Ad formats are another cause for concern. While many social platforms do support display advertising, they don’t enable zero-click, pop, or push notifications. This is also true for ad objectives. Mainstream sites mainly support branding and awareness as opposed to sales-oriented ad objectives like leads, sign-ups, or installs.

“Ad exchange platforms like Zeropark are an ideal solution also for those industries (e.g., automotive) that are permitted to advertise on mainstream websites but that find them extremely ROI inefficient due to the continuously increasing cost driven by the ad space saturation,” said Dr. Malatesta.

Compliance and blockchain resolutions

Advertising with any platform or publisher should be straightforward, but it’s far from it. The advertising execution process is highly convoluted, requiring the involvement of many actors. Given the need to select from among dozens of publishers, cooperate with payment solutions like PayPal, deal with hosting solutions such as Amazon Web Services, and partner with ad-tech companies, the list of actors needed for a company to advertise is extremely long, and the links among them are mostly indirect and hidden.

“Plus, the actors and their interactions are digital; therefore, it’s easy to remain anonymous, and they all happen at the speed of light, below 200 milliseconds,” said Dr. Malatesta. “So all this creates the perfect conditions for lack of transparency and, therefore, ad fraud.”

Compliance, whether AI-powered or human-based, can mitigate the issue of lack of transparency, but Dr. Malatesta realizes that compliance practices are expensive options. This is why only ad-tech companies like Codewise, or major publishers like Facebook, Google, or CNN.com, can afford to invest in compliance.

According to Dr. Malatesta, “Small websites cannot afford to make compliance investments and have small revenue streams that do not allow them to cherry-pick advertisers; thus, unconsciously, due to lack of visibility, they may end up working with fraudulent ad-tech companies, advertisers, or payment solutions.”

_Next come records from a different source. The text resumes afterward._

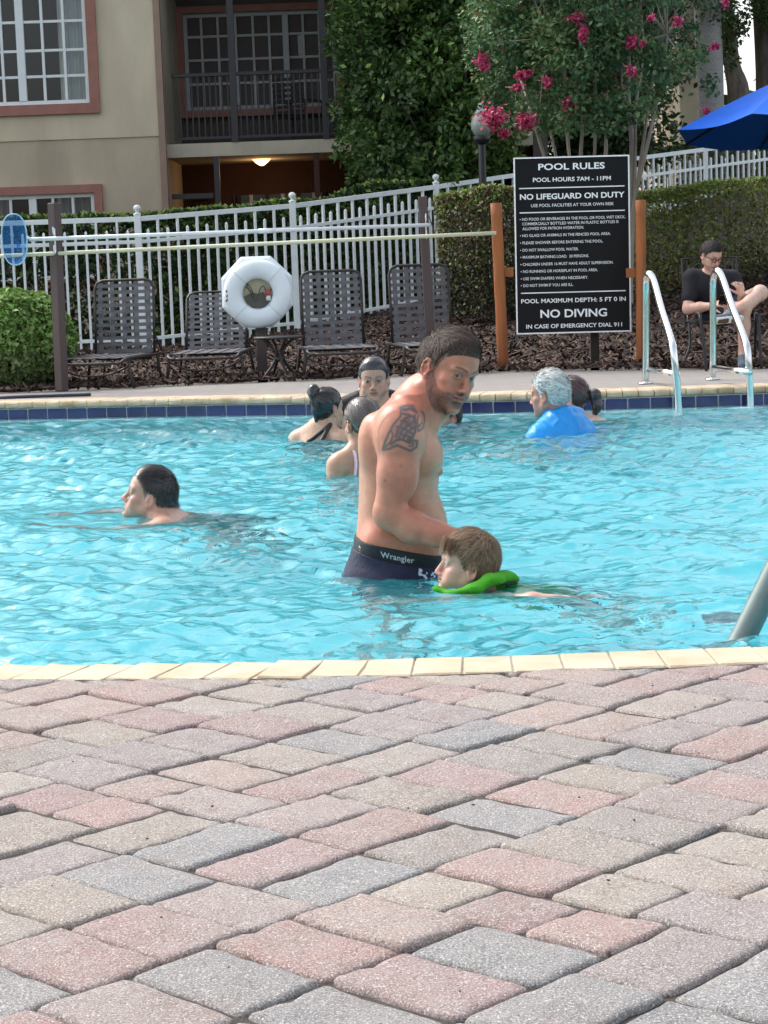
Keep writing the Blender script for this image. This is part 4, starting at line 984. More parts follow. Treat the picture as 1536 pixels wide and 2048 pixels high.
# --- loungers
M_frame = mat('brown_metal_frame', (.030, .024, .022), .4, var=.2, vscale=9); M_strap = mat('charcoal_vinyl_strap', (.125, .122, .130), .55, var=.10, vscale=20)
def make_lounger(recl=.16, bh=.62, wb_=.51, skew=0):
    """origin on the deck under the hinge; the foot end points to -y"""
    t_ = empty('strap_lounger', (0, 0, 0)); sz = .235; Wd = .58; Ls = .92
    for sx in (-1, 1):
        b = MB(); b.tube(smooth_pts([(sx * Wd / 2, .10, sz), (sx * Wd / 2, -Ls * .5, sz), (sx * Wd / 2, -Ls + .08, sz), (sx * (Wd / 2 - .02), -Ls, sz - .025), (sx * (Wd / 2 - .06), -Ls - .015, sz - .03)], 4), .014, 8); b.build('side_rail', M_frame, t_, True)
        for yy in (-.04, -Ls + .12):
            b = MB(); b.tube(smooth_pts([(sx * (Wd / 2 + .002), yy, sz), (sx * (Wd / 2 + .015), yy - .01, sz * .5), (sx * (Wd / 2 + .035), yy + .015, .0)], 4), .0135, 8); b.build('leg', M_frame, t_, True)
    for yy in (-Ls - .012, -.04):
        MB().tube(smooth_pts([(-Wd / 2 + .05, yy, sz - .03), (0, yy, sz - .032), (Wd / 2 - .05, yy, sz - .03)], 3), .012, 8).build('crossbar', M_frame, t_, True)
    MB().tube(smooth_pts([(-Wd / 2, -Ls + .12, sz - .06), (-.12, -Ls + .10, sz - .125), (.12, -Ls + .10, sz - .125), (Wd / 2, -Ls + .12, sz - .06)], 4), .009, 6).build('brace', M_frame, t_, True)
    # seat straps
    k = 0; y_ = -.06
    while y_ > -Ls + .1:
        MB().box((0, y_, sz + .004), (Wd, .045, .006), bev=.002).build('strap', M_strap, t_); y_ -= .085; k += 1
    for i in range(5):
        x_ = (i - 2) * .105; MB().box((x_, -Ls / 2 - .02, sz + .010), (.045, Ls - .12, .005), bev=.002).build('strap', M_strap, t_)
    # back
    bk_ = empty('backrest', (0, 0, 0)); bk_.parent = t_; bk_.location = (0, 0, sz); bk_.rotation_euler = (-recl, 0, 0)
    w = wb_ / 2; pts = [(-w, 0, 0), (-w, 0, bh * .5), (-w, 0, bh - .07), (-w + .02, 0, bh - .02), (-w + .07, 0, bh), (0, 0, bh), (w - .07, 0, bh), (w - .02, 0, bh - .02), (w, 0, bh - .07), (w, 0, bh * .5), (w, 0, 0)]
    MB().tube(pts, .012, 8).build('back_frame', M_frame, bk_, True)
    nh = 11; zs_ = [.03 + (bh - .075) * i / (nh - 1) for i in range(nh)]; xs_ = [(i - 2) * (wb_ - .055) / 4 * .92 for i in range(5)]
    for i, z_ in enumerate(zs_):
        v = []; f = []; n = 21
        for a in range(n):
            x_ = -w - .006 + (wb_ + .012) * a / (n - 1); d_ = .004 * math.cos(math.pi * (x_ - xs_[0]) / (xs_[1] - xs_[0])) * (1 if i % 2 else -1)
            v += [(x_, -.003 + d_, z_ - .0145), (x_, -.003 + d_, z_ + .0145), (x_, .001 + d_, z_ + .0145), (x_, .001 + d_, z_ - .0145)]
        for a in range(n - 1):
            for c_ in range(4): f.append((a * 4 + c_, a * 4 + (c_ + 1) % 4, a * 4 + 4 + (c_ + 1) % 4, a * 4 + 4 + c_))
        mk('strap', v, [q[::-1] for q in f], M_strap, bk_)
    for i, x_ in enumerate(xs_):
        v = []; f = []; n = 27
        for a in range(n):
            z_ = -.01 + (bh + .012) * a / (n - 1); d_ = -.004 * math.cos(math.pi * (z_ - zs_[0]) / (zs_[1] - zs_[0])) * (-1 if i % 2 else 1)
            v += [(x_ - .019, -.003 + d_, z_), (x_ + .019, -.003 + d_, z_), (x_ + .019, .001 + d_, z_), (x_ - .019, .001 + d_, z_)]
        for a in range(n - 1):
            for c_ in range(4): f.append((a * 4 + c_, a * 4 + (c_ + 1) % 4, a * 4 + 4 + (c_ + 1) % 4, a * 4 + 4 + c_))
        mk('strap', v, f, M_strap, bk_)
    MB().tube([(w - .01, .0, .20), (w + .035, .16, -.02)], .008, 6).build('prop', M_frame, bk_, True)
    return t_
lg = 'strapped chaise loungers on the far deck'
L0 = make_lounger()
def setl(o, px, dhinge, rz, label, recl, bh=1.0):
    q = P(px, 700, y=dhinge); o.location = (q.x, dhinge, .0); o.rotation_euler = (0, 0, rz); tag(o, label, 'lounger', lg)
    for c in o.children:
        if c.name.startswith('backrest'): c.rotation_euler = (-recl, 0, 0); c.scale = (1, 1, bh)
items = [(250, 17.15, -.20, 'black strapped lounger nearest the round shrub, its back upright in front of a fence post', .10, 1.0),
         (433, 17.45, -.04, 'low-backed strapped lounger just left of the white life ring', .42, .86),
         (668, 17.45, .10, 'charcoal strapped lounger beside the small side table, right of the life ring', .10, 1.02),
         (845, 17.45, .16, 'charcoal strapped lounger at the right end of the row, partly behind the tattooed man', .12, 1.06)]
for i, a in enumerate(items):
    o = L0 if i == 0 else copy_tree(L0); setl(o, *a[:3], a[3], a[4], a[5])

# --- side table
st = empty('side_table', (P(558, 700, y=16.75).x, 16.75, 0), label='small round-topped brown side table between two loungers, below the life ring', cat='side table')
zt_ = P(558, 672, y=16.75).z
MB().lathe([(.20, -.02), (.205, -.014), (.205, -.004), (.20, 0)], (0, 0, zt_), 28).build('table_top', M_frame, st, True)
for k in range(4):
    a = k * math.pi / 2 + .5; c, s = math.cos(a), math.sin(a)
    MB().tube(smooth_pts([(.14 * c, .14 * s, zt_ - .02), (.05 * c, .05 * s, zt_ - .10), (.035 * c, .035 * s, zt_ * .5), (.08 * c, .08 * s, .10), (.17 * c, .17 * s, .0)], 5), .012, 8).build('leg', M_frame, st, True)
MB().lathe([(.04, 0), (.045, .02), (.04, .04)], (0, 0, zt_ * .42), 12).build('collar', M_frame, st, True)

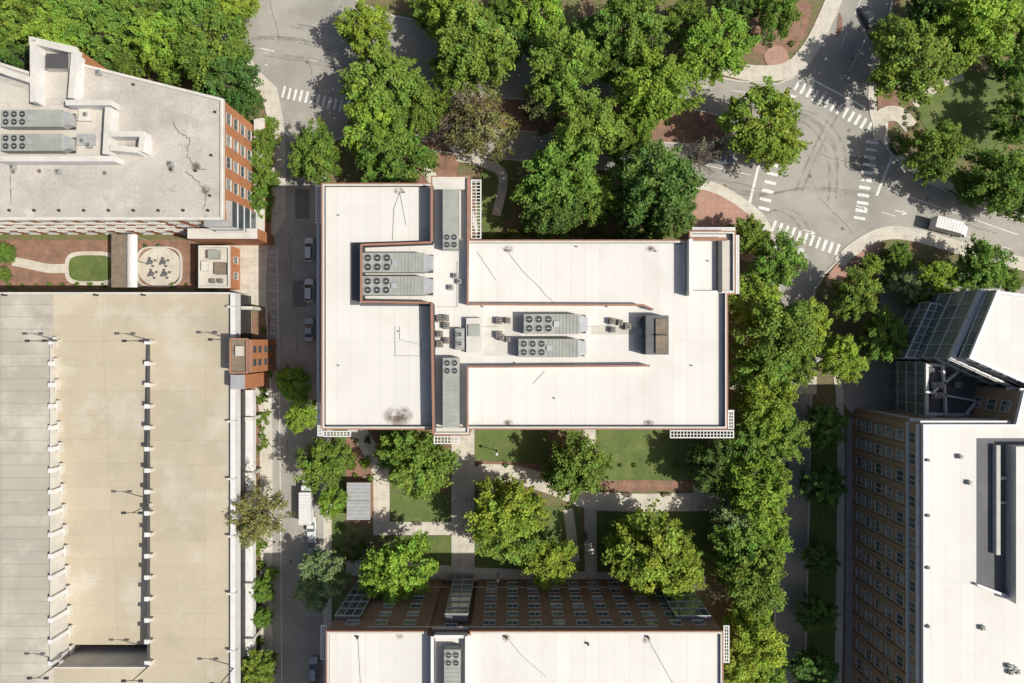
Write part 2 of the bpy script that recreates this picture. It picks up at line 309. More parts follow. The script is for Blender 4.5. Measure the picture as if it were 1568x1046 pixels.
def slat(mb,a,b,c,d,z,along='x'):
    p=W(a,b,z);q=W(c,d,z); x0,x1=sorted((p[0],q[0]));y0,y1=sorted((p[1],q[1])); o=[(x0,y0),(x1,y0),(x1,y1),(x0,y1)]
    mb.ring(o,offset(o,.18),z-.3,z,white)
    if along=='x':
        t=x0+.6
        while t<x1-.3: mb.box(t,t+.12,y0+.18,y1-.18,z-.25,z-.03,white); t+=.55
        mb.box(x0+.18,x1-.18,(y0+y1)/2-.05,(y0+y1)/2+.05,z-.27,z-.01,white)
    else:
        t=y0+.6
        while t<y1-.3: mb.box(x0+.18,x1-.18,t,t+.12,z-.25,z-.03,white); t+=.55
        mb.box((x0+x1)/2-.05,(x0+x1)/2+.05,y0+.18,y1-.18,z-.27,z-.01,white)
def cable(mb,pts,z,m=dark,w=.05,px=True):
    p=[W(a,b,z) for a,b in pts]
    for a,b in zip(p,p[1:]): mb.seg(a,b,w,z,z+.05,m)
# ---------------------------------------------------------------- central building
Z=24.0
def screen(mb,pts,z0,h,m=blackw,cap=terra,w=.3):
    for i,(a,b) in enumerate(zip(pts,pts[1:])):
        p=W(*a,z0+h);q=W(*b,z0+h)
        mb.seg(p,q,w,z0,z0+h-.1+.003*i,m); mb.seg(p,q,w+.1,z0+h-.1,z0+h+.004*i,cap,ext=.05)
def build_office(name,outline,bays=4.2,ph=1.0,ww=2.2,wh=1.8,ns=6):
    E=empty(name); o=ccw(WP(outline,Z+ph)); w=MB(); w.prism(o,0,Z,roofw,brick2); put(w,'walls_and_roof',E)
    p=MB(); i1=offset(o,.35); p.ring(o,i1,Z-.02,Z+ph-.08,stone,blackw,brick2); p.ring(offset(o,-.1),offset(o,.12),Z+ph-.08,Z+ph+.02,terra); p.ring(offset(o,.12),offset(o,.38),Z+ph-.08,Z+ph,stone); put(p,'parapet',E)
    f=MB(); n=len(o)
    for i in range(n): facade(f,o[i],o[(i+1)%n],1.0,Z-1.0,ns,bays,ww,wh)
    put(f,'windows',E); return E,o
cen=[(493,281),(661,281),(661,270),(719,270),(719,368),(1056,368),(1056,354),(1126,354),(1126,450),(1114,450),(1114,657),(719,657),(719,666),(664,666),(664,657),(493,657)]
E,o=build_office('office_building',cen)
s=MB()
screen(s,[(661,283),(661,369)],Z,2.9,blackw); screen(s,[(661,371),(553,375),(553,462),(661,464)],Z,2.6,blackw,terra,.22)
screen(s,[(661,464),(664,664)],Z,2.9,blackw); screen(s,[(717,272),(717,367)],Z,1.4,stone,terra)
screen(s,[(717,368),(716,466),(985,467),(1000,474)],Z,1.9,white,terra,.2)
screen(s,[(716,655),(716,562),(995,560)],Z,1.9,white,terra,.2)
screen(s,[(1058,452),(1058,366)],Z,2.4,stone,white,.5); screen(s,[(1058,366),(1113,366)],Z,1.4,stone,terra,.4); screen(s,[(1058,447),(1122,447)],Z,.9,stone,white,.3)
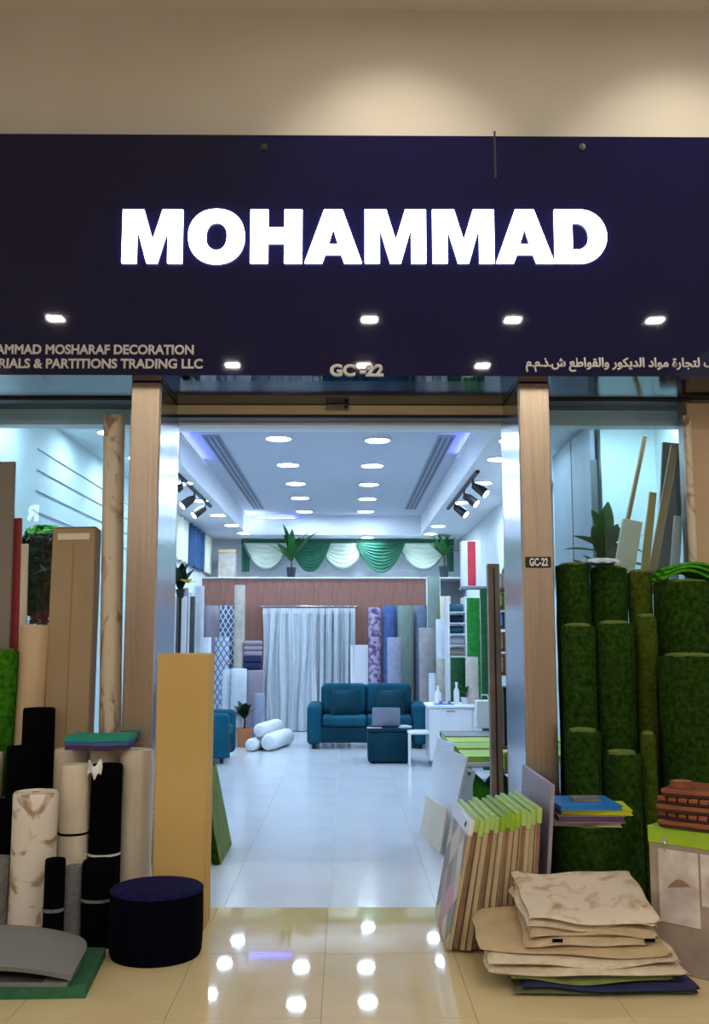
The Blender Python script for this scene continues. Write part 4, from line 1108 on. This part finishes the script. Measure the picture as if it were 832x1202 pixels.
for k, (m_, lab) in enumerate((('roll_navy', 'navy folded fabric bale under the brown partition edge'), ('roll_mauve', 'mauve folded fabric bale on top of the navy bale'))):
    o = thing('fabric_bale', lab, 'fabric', (p.x, 15.75, 0 if k == 0 else P(297, 770, 15.8).z + 0.003))
    h0 = P(297, 770, 15.8).z if k == 0 else 0.24
    if k == 0:
        obj('cabinet', box(-0.13, 0.13, -0.15, 0.15, 0, h0 - 0.30, 0.01), 'board_slate', o)
    for q in range(3):
        zz = (h0 - 0.30 if k == 0 else 0) + q * (0.10 if k == 0 else 0.08)
        obj('layer', box(-0.14, 0.14, -0.15, 0.15, zz, zz + (0.096 if k == 0 else 0.078), 0.03, 3), m_, o)

# near the left reveal: standing boards and a flower
rear('white roll with a rounded top just inside the left reveal', 'roll_pale', 228, 240, 688, 10.2, name='vinyl_roll')
for lab, m_, a_, b_, yt, Y in (('narrow slate grey sample board behind the left steel reveal', 'board_slate', 207, 213, 700, 9.2), ('white sample board with a round top behind the left steel reveal', 'board_white', 205, 219, 700, 9.5),
                               ('mauve sample board second inside the left reveal', 'roll_mauve', 214, 221, 690, 9.8), ('white sample board third inside the left reveal', 'board_white', 220, 226, 695, 10.1), ('dark blue grey sample board beside the round topped roll', 'board_slate', 223, 229, 700, 9.9)):
    c = P((a_ + b_) / 2, yt, Y); hw = (P(b_, 700, Y).x - P(a_, 700, Y).x) / 2
    slab('sample_board', lab, 'board', m_, (c.x, Y, 0), (c.x, Y + 0.02, c.z), (hw, 0, 0), 0.03, 0.006)
c = P(214, 692, 9.0)
fl = thing('flower_pot', 'dark leafed plant with a yellow flower on a stand by the left reveal', 'plant', (c.x - 0.01, 8.95, 0))
obj('stand', tube([(0, 0, 0.02), (0, 0, c.z - 0.08)], 0.012), 'black', fl)
obj('stand_foot', lathe([(0, 0), (0.10, 0), (0.10, 0.015), (0.02, 0.025), (0, 0.025)], 20), 'black', fl)
obj('pot', lathe([(0, c.z - 0.08), (0.03, c.z - 0.08), (0.045, c.z), (0.038, c.z), (0, c.z - 0.01)], 18), 'pot_dark', fl)
rng = random.Random(8)
for k in range(7):
    l = obj('leaf', blade(0.26, 0.11, 0.3), 'leaf_dark', fl, (0, 0, c.z - 0.01), (PI / 2 - rng.uniform(0.0, 0.45), 0, 2 * PI * k / 7))
for k in range(6):
    obj('petal', blade(0.11, 0.045, 0.4), 'yellow_petal', fl, (0.075, -0.05, c.z + 0.05), (rng.uniform(0.2, 1.0), 0, -0.6 + 1.05 * k))

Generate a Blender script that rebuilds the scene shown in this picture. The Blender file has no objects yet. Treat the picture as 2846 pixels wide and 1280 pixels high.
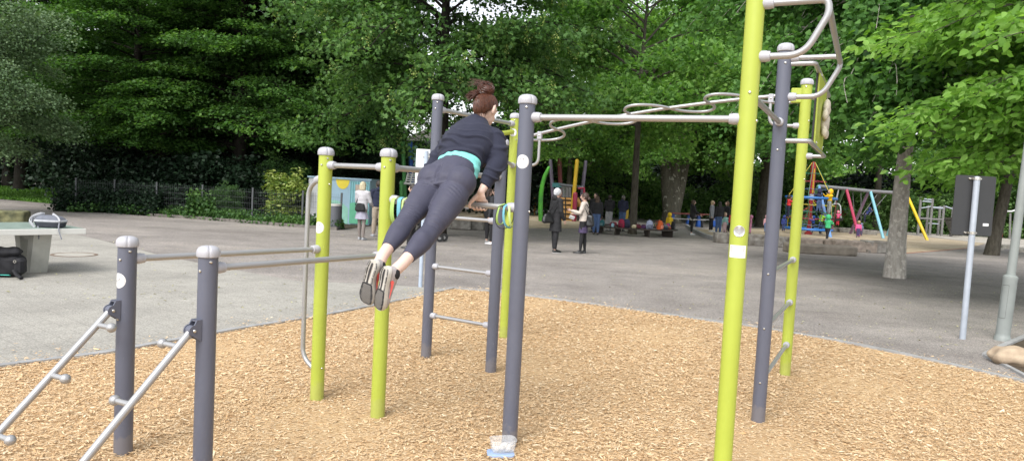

Dr. Malatesta suggests getting all the actors in the ad-tech system to work together. “Advertisers, publishers, and media agencies all need to come together in one global organization to define ad standards and minimum ad requirements,” he said. “We need law enforcement and legislators to revisit some privacy policies and rebalance the privacy of consumers and their online safety.”

Blockchain may be the most realistic and feasible solution. Because all online interactions are pulled together into one open platform that transparently unites all actors—advertisers, publishers, media agencies, law enforcement, and payment and hosting providers—the blockchain can “deliver transparency and trust, which will help to minimize fraud,” Dr. Malatesta added.

The implications of AI

AI is undoubtedly disrupting the way in which the ad industry operates, so inevitably, it’s impacted the world of ad tech too.

“Digital marketers are tired of the abundance of data. They want to be told what to do, and ideally, they'd like the platform to do it for them.” And this is exactly what AI can do.

As AI moves from descriptive analytics toward prescriptive analytics and becomes increasingly tailored, it can help digital marketers make smarter decisions for their target audience while saving time and money.

“AI is becoming more pervasive in the ad-tech industry. Fully AI-powered ad measurement and optimization platforms like Voluum now allow digital marketers to define the optimal distribution of traffic among offers, landers, and their combinations at a speed and accuracy that no human-based A/B testing can achieve,” Dr. Malatesta said. “This results in higher ROI and saves time and budgets, which can be reinvested in campaign operations to achieve unlimited scalability,” he concluded.